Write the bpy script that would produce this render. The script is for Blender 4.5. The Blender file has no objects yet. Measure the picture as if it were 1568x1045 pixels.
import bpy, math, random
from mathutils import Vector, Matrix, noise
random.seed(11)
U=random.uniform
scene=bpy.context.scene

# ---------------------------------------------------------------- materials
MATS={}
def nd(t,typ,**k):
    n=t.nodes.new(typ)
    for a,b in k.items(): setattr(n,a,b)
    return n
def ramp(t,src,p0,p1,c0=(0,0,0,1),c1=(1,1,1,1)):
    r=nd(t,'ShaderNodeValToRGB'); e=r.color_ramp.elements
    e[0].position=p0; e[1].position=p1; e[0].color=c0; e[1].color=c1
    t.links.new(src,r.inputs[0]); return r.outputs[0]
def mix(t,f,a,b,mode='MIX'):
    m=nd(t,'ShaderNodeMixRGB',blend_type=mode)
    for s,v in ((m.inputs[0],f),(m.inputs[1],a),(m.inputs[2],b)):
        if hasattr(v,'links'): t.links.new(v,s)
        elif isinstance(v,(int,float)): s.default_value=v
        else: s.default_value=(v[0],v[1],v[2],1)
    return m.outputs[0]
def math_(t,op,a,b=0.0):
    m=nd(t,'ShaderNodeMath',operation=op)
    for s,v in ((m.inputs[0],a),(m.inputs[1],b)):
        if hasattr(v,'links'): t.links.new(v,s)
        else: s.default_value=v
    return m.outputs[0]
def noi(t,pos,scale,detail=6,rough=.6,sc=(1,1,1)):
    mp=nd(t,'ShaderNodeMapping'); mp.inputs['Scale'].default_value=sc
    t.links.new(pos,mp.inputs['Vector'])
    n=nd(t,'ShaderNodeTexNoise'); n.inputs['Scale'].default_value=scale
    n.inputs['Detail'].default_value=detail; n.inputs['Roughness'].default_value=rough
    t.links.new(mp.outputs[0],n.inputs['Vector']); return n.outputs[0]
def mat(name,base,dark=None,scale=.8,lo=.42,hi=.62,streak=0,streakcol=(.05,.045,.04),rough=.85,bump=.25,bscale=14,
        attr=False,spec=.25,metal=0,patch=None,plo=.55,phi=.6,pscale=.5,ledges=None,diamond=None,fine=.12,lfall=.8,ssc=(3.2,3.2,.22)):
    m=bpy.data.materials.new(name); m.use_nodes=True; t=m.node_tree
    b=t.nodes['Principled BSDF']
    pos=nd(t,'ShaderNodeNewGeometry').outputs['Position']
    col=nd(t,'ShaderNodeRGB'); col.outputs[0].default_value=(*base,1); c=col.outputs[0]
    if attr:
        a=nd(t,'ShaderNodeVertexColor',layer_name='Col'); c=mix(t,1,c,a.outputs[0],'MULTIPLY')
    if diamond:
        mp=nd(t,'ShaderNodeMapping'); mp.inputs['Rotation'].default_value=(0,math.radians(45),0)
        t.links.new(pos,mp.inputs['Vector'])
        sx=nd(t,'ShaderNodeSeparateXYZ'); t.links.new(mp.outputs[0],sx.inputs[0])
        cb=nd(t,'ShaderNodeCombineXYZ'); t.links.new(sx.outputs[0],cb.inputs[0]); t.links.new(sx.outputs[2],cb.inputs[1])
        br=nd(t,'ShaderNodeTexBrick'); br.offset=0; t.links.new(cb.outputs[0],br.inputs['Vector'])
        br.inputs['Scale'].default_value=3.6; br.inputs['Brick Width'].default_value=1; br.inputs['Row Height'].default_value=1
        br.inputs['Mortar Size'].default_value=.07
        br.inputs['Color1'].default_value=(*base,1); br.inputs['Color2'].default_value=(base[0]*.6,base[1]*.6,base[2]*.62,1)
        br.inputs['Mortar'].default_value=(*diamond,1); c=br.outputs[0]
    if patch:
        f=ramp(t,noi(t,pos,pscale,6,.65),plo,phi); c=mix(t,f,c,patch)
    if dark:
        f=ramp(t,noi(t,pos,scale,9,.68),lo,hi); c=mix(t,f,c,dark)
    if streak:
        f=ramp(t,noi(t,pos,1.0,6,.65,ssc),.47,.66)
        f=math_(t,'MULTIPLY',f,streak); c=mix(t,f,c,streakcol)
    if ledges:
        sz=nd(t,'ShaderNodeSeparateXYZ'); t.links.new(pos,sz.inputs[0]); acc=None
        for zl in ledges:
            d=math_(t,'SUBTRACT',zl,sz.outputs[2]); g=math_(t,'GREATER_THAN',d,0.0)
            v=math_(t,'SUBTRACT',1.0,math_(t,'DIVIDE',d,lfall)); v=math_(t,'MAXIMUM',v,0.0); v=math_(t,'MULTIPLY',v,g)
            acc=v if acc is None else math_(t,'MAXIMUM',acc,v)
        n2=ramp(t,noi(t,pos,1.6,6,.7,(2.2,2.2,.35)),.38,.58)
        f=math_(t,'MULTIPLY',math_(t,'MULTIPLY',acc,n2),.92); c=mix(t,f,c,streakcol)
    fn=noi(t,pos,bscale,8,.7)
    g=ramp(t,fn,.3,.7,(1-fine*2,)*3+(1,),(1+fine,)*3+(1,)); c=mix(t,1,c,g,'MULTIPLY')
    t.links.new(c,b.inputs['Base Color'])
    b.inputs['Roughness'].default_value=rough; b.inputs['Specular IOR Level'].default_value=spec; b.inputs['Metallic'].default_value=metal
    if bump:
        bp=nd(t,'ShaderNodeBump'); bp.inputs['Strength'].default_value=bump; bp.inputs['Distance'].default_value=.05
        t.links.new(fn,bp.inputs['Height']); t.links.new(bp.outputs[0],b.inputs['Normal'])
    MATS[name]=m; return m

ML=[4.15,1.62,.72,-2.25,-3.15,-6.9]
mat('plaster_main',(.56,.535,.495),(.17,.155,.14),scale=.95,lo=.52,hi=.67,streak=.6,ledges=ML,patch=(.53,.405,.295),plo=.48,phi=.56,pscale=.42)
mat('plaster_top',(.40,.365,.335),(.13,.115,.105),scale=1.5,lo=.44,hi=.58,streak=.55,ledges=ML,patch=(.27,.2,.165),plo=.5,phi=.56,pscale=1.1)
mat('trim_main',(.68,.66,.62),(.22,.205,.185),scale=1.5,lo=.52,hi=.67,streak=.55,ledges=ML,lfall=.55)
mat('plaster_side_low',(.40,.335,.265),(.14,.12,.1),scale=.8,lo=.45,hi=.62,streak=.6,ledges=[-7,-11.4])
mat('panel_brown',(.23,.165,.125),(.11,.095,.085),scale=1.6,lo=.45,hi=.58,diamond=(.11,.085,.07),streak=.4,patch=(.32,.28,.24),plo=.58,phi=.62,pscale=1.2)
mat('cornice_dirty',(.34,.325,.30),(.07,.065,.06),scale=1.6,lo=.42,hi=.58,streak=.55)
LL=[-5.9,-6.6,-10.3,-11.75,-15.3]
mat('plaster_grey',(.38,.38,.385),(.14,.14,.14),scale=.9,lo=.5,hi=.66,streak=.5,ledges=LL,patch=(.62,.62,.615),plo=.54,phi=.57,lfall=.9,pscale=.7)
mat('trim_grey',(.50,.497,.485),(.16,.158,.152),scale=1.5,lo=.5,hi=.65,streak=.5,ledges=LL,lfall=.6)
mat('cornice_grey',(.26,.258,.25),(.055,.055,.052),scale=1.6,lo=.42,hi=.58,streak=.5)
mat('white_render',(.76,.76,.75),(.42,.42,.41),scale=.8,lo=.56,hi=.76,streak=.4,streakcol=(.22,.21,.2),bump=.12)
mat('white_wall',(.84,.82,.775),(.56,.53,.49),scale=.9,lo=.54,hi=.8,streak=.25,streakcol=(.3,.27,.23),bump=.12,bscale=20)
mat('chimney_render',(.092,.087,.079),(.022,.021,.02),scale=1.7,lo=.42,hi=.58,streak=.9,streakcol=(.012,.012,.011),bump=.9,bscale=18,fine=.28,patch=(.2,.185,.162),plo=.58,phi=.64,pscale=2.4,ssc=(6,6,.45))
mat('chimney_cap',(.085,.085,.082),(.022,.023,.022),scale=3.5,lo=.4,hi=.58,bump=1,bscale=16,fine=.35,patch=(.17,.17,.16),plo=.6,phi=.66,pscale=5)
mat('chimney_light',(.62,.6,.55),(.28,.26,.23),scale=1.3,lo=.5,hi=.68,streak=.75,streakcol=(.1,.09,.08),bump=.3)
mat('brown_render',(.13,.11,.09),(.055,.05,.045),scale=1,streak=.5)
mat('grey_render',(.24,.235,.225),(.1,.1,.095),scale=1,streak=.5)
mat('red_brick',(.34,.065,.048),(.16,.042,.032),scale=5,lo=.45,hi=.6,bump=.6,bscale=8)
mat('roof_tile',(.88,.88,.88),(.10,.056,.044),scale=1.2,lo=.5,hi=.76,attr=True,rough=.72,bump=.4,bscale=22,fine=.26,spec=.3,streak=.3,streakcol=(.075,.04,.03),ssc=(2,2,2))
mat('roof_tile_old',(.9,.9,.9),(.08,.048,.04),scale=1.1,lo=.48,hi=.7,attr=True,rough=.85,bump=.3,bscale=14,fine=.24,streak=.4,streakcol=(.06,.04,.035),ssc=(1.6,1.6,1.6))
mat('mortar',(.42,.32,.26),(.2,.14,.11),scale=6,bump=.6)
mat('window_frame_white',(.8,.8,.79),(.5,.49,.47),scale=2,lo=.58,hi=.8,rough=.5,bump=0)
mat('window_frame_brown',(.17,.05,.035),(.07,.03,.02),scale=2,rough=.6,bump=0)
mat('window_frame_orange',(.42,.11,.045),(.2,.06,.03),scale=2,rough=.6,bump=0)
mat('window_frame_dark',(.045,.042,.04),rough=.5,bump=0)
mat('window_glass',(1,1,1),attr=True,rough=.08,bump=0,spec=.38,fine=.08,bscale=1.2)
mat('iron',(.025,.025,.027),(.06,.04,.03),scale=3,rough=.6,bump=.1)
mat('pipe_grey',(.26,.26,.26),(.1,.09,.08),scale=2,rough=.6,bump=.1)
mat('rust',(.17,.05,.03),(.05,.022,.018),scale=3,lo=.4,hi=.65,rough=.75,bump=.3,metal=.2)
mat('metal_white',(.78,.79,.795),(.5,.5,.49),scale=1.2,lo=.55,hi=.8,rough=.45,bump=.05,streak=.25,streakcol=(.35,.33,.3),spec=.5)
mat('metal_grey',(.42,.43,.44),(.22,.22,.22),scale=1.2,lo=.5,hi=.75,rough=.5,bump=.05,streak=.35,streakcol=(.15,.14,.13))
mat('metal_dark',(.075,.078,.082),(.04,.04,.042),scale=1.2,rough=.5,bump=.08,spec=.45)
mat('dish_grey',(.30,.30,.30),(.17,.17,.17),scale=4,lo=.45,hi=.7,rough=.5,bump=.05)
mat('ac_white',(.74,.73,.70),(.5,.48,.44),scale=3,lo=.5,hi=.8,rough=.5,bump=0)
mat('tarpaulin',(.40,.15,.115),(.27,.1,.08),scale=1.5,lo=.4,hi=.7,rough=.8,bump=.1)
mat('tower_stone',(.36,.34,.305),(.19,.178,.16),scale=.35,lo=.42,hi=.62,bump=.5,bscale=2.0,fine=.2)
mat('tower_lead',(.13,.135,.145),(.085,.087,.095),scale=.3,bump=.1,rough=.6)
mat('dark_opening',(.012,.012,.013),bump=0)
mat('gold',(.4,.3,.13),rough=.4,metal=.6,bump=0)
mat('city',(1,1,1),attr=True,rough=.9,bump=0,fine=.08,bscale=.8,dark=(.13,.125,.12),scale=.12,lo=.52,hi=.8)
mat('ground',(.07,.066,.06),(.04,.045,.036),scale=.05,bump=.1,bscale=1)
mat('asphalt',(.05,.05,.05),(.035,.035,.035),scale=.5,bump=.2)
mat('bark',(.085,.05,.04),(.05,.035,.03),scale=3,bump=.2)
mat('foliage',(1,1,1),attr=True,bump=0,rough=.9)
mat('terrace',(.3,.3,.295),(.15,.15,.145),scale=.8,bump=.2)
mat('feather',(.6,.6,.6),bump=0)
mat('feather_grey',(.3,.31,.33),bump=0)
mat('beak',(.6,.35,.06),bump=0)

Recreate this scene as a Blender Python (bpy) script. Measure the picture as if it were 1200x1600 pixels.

Task prompt — Quote exactly the lines running from the start of the listing above through the line where "scene=bpy.context.scene" is found, and output no other lines.

Right answer —
Write the bpy script that would produce this render. The script is for Blender 4.5. The Blender file has no objects yet. Measure the picture as if it were 1568x1045 pixels.
import bpy, math, random
from mathutils import Vector, Matrix, noise
random.seed(11)
U=random.uniform
scene=bpy.context.scene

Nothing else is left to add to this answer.